Semi-Oblivious Traffic Engineering: The Road Not Taken

USENIX Symposium on Networked Systems Design and Implementation (NSDI)

By: Praveen Kumar, Yang Yuan, Chris Yu, Nate Foster, Robert Kleinberg, Petr Lapukhov, Chiun Lin Lim, Robert Soule

Abstract

Networks are expected to provide reliable performance under a wide range of operating conditions, but existing traffic engineering (TE) solutions optimize for performance or robustness, but not both. A key factor that impacts the quality of a TE system is the set of paths used to carry traffic.
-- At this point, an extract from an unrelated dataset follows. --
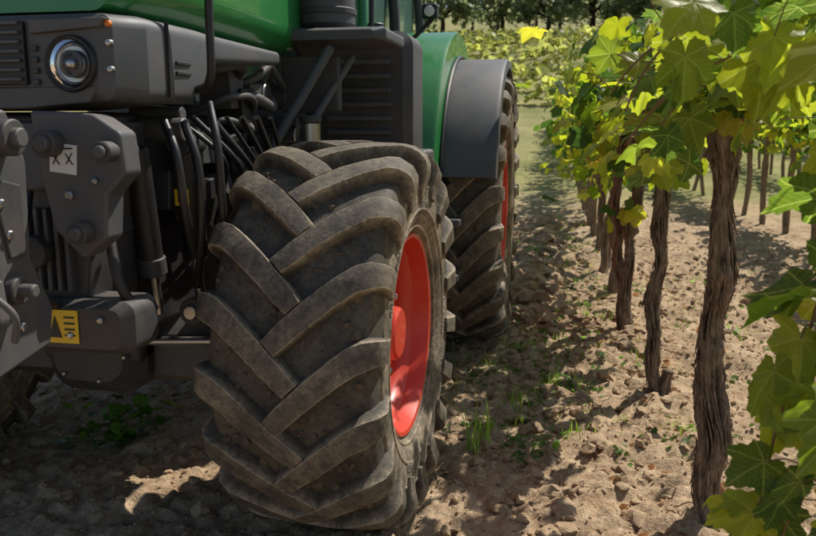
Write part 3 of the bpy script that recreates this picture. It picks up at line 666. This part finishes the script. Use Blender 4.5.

Some systems rely on shortest paths, which leads to excessive congestion in topologies with bottleneck links, while others use paths that minimize congestion, which are brittle and prone to failure. This paper presents a system that uses a set of paths computed using Räcke’s oblivious routing algorithm, as well as a centralized controller to dynamically adapt sending rates. Although oblivious routing and centralized TE have been studied previously in isolation, their combination is novel and powerful. We built a software framework to model TE solutions and conducted extensive experiments across a large number of topologies and scenarios, including the production backbone of a large content provider and an ISP. Our results show that semi-oblivious routing provides near-optimal performance and is far more robust than state-of-the-art systems.